System Design - Search Autocomplete System
Functional Requirements
- Suggest possible completions for a user's input.
- Return five popular autocomplete suggestions.
- Spell-check is not required.
- Support is required only for the English language.
Non-Functional Requirements
- Availability: The autocomplete service should be highly available and reliable.
- Latency: The system should exhibit low latency, ideally responding to user input within milliseconds.
- Scalability: The system should be capable of horizontal scaling to accommodate increases in data and user traffic
Capacity Requirements
- Assume there are 5 billion searches daily (50,000 searches per second).
- Assume there are around 100 million unique search terms.
- Assume each term consists of four words with five characters each (2 bytes per character).
This implies that each term requires 40 bytes of storage (4 words * 5 characters * 2 bytes). Consequently, it requires a total storage of 4GB (100 million terms * 40 bytes).
High Level Design
Approach 1
- Create a relational datastore and store each query and its frequency.
- When a new query is searched, increment the frequency count for the query.

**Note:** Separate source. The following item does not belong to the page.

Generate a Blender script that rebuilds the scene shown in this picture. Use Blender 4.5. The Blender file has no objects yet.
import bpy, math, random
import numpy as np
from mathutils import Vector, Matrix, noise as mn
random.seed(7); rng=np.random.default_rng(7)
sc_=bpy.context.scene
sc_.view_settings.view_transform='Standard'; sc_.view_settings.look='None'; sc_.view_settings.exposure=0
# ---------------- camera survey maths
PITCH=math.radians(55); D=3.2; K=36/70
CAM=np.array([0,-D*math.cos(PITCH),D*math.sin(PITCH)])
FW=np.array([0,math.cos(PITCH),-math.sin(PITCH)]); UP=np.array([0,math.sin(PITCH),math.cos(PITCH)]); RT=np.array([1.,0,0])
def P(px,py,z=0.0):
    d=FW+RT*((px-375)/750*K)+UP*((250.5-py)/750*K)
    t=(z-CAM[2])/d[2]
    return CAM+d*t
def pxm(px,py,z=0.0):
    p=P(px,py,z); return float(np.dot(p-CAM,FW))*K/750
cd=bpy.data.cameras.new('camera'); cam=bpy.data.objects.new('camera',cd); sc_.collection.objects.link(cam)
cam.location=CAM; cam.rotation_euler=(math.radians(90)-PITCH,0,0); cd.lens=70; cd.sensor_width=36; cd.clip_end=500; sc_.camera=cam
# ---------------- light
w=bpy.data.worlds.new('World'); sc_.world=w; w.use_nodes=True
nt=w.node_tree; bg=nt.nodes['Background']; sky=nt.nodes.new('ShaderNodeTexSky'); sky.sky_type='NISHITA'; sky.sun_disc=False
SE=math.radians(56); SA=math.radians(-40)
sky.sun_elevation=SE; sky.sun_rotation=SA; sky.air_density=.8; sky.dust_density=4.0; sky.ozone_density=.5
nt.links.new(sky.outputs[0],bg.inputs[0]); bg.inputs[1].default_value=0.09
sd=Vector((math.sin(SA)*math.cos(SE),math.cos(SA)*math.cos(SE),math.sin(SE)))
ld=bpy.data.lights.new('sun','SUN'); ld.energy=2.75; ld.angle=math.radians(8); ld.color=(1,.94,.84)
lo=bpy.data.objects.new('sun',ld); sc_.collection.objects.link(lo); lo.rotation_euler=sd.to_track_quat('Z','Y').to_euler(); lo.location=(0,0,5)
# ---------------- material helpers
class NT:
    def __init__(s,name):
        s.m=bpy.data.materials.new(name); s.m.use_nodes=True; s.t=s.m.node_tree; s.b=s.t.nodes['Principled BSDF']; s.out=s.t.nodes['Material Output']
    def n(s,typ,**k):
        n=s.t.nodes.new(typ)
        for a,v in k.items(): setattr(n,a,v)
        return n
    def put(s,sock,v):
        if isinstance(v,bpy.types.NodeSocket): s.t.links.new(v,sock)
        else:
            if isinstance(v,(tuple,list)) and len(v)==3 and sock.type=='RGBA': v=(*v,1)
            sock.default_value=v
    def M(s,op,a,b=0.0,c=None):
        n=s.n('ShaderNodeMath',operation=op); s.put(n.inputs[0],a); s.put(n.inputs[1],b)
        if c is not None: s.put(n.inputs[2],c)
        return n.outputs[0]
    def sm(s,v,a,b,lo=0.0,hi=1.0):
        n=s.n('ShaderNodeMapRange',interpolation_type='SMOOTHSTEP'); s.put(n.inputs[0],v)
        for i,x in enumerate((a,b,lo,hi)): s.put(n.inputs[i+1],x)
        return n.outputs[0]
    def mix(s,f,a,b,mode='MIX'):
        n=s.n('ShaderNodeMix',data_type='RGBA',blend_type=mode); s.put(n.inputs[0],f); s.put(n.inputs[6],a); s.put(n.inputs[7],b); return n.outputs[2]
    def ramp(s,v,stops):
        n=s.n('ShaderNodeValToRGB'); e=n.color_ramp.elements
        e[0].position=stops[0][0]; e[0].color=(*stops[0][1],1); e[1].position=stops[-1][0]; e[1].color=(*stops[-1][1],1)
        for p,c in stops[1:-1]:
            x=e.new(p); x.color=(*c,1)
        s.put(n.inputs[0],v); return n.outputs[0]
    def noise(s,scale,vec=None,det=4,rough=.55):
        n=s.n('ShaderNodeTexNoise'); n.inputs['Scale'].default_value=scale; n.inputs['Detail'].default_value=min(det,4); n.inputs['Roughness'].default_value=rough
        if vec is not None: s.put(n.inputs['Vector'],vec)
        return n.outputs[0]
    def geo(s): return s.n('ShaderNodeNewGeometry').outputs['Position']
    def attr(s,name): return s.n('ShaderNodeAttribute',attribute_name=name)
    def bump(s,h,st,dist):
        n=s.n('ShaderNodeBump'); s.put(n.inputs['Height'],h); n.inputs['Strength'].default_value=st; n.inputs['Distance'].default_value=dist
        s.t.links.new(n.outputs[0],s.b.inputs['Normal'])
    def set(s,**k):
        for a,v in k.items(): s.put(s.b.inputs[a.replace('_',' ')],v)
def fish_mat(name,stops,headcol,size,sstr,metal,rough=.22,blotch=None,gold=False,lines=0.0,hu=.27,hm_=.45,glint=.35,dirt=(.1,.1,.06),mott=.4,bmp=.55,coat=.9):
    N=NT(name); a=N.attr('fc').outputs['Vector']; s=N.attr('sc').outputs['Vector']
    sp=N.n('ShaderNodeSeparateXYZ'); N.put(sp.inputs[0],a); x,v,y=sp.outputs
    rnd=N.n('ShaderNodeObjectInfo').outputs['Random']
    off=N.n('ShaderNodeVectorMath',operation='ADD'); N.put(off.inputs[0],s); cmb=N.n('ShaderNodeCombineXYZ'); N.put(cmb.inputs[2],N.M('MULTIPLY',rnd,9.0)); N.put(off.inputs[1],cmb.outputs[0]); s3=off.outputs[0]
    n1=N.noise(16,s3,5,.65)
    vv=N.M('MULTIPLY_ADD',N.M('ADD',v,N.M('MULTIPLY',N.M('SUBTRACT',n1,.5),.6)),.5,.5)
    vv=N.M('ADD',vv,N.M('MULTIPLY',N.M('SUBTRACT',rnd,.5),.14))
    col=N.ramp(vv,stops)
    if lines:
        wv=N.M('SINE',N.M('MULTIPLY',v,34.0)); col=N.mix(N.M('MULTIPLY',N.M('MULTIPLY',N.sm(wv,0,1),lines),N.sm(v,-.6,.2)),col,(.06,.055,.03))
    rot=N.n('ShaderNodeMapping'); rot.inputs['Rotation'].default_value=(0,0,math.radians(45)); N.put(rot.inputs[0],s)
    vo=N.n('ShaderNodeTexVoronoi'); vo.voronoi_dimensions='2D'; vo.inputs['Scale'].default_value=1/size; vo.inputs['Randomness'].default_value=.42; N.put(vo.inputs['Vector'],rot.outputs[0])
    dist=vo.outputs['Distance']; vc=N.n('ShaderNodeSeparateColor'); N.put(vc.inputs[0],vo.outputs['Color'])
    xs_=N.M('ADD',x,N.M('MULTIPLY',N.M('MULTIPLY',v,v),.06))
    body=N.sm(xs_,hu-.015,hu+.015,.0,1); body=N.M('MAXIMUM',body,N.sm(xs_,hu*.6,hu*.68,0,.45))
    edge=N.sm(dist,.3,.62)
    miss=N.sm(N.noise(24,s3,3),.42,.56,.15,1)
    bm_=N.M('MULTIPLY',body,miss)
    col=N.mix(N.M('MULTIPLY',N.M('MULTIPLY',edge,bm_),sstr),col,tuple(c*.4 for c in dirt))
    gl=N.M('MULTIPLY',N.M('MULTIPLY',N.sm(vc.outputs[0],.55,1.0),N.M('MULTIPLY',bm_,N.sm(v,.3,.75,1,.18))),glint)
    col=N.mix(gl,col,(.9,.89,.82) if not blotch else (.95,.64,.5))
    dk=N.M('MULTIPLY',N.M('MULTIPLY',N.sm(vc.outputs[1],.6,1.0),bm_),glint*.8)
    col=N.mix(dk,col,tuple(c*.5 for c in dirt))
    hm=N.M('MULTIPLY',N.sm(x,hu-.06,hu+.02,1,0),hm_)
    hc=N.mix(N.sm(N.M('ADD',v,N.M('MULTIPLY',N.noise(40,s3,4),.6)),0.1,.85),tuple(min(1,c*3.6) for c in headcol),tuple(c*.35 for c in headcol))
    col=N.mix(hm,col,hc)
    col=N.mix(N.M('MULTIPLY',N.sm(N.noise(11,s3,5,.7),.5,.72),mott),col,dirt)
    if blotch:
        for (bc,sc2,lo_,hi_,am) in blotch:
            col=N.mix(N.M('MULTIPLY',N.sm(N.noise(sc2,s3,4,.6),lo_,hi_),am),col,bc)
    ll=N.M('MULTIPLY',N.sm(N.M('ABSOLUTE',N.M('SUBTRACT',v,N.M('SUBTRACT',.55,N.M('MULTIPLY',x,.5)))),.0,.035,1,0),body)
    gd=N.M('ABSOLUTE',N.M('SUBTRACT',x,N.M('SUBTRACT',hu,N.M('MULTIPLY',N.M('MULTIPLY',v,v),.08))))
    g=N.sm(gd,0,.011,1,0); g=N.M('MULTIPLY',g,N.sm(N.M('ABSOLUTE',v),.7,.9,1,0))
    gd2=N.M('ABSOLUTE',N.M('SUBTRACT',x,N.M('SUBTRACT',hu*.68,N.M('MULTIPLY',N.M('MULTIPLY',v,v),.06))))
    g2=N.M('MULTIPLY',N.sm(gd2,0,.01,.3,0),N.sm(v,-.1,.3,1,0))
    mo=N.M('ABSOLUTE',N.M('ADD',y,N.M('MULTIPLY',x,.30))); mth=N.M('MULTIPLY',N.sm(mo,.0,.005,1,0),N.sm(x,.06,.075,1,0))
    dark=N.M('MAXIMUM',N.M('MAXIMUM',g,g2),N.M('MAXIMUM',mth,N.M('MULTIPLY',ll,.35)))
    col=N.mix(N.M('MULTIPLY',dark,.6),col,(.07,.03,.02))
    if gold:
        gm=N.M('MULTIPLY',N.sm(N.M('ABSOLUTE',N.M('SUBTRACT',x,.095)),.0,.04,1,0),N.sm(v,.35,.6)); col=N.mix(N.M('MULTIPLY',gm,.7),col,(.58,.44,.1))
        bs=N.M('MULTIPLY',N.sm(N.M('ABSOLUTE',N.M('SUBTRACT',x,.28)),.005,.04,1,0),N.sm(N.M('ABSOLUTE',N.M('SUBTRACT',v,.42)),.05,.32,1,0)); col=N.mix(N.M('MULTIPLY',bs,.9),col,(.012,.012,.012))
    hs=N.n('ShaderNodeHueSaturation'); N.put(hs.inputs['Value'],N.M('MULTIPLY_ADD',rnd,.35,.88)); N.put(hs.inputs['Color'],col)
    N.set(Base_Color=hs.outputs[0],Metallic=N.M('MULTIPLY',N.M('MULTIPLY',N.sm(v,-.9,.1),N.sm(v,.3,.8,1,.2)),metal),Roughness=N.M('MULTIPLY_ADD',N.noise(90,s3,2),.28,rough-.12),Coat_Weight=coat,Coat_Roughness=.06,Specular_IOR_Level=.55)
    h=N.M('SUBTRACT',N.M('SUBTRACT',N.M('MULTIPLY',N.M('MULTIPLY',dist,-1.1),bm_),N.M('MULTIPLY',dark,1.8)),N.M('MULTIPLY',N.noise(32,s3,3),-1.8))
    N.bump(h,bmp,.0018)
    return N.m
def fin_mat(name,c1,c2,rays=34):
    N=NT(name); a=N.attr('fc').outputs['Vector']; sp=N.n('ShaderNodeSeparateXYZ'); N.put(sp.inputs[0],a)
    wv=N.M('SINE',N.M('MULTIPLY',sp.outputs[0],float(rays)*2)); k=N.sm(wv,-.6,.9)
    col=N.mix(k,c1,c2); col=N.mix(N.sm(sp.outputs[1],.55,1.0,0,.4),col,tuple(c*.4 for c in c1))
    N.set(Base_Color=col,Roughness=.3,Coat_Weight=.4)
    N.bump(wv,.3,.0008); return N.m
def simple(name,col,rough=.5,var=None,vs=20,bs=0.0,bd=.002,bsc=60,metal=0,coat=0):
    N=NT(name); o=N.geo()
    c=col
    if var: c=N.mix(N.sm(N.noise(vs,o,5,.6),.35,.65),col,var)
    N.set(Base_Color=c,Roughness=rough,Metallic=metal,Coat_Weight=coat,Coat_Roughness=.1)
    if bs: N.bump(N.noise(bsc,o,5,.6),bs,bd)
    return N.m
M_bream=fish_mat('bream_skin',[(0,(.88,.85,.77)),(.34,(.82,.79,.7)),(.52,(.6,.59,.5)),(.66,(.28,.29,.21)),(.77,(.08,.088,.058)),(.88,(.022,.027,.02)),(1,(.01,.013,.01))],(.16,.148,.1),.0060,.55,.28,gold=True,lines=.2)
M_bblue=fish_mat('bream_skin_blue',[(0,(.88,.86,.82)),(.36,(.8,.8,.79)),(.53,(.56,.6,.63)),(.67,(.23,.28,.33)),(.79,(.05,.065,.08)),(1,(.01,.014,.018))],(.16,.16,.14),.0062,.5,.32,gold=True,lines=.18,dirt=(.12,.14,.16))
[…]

- To generate autocomplete suggestions, run an SQL query on the table and retrieve the top five queries using the LIKE command.
Approach 2 (Preferred)
- Use the Trie data structure to store the queries.
- While retrieving suggestions based on a prefix, traverse the Trie to the last character and then identify the top suggested queries.
Design Dive Deep
Getting the Top Suggested Queries
Approach 1
- Traverse the Trie and identify the node corresponding to the last character of the prefix.
- After identifying the Trie position with the prefix character, perform a Depth-First Search (DFS) to identify all queries along with their frequencies.
- Filter the top five frequent queries from the resultant set.
Approach 2
- Instead of performing a DFS to identify all the queries, store the top five queries at each node of the Trie.
- Build a hash table storing prefixes as keys and suggestions as values.
- Store the hash table in a cache like Redis for further time optimization in providing suggestions.
Storing the Trie for Persistence
- With each node, store the character it contains and its number of children.
- Place all children of a node immediately after it, as in:
“R2, A2, T2, I, N, G, E, M, O2, L1, L, T”
- This format allows for easy reconstruction of the Trie.
Note: We require partition tolerance, availability, and scalability. Hence, NoSQL databases like Cassandra can be used.
Scaling Trie Cache
As we scale, the influx of unique queries may exceed the capacity of a single server. Additionally, sharding the Trie across multiple servers can improve performance as it distributes the load.
- Approach 1:
- Shard based on every character, with each server handling one character.
- This might lead to an imbalance in load.
- Approach 2:
- Start with one server and split the data when it fills or reaches a threshold.
- For example, divide as follows: a-abd | abe-cdx | cdy-eaa, and so on.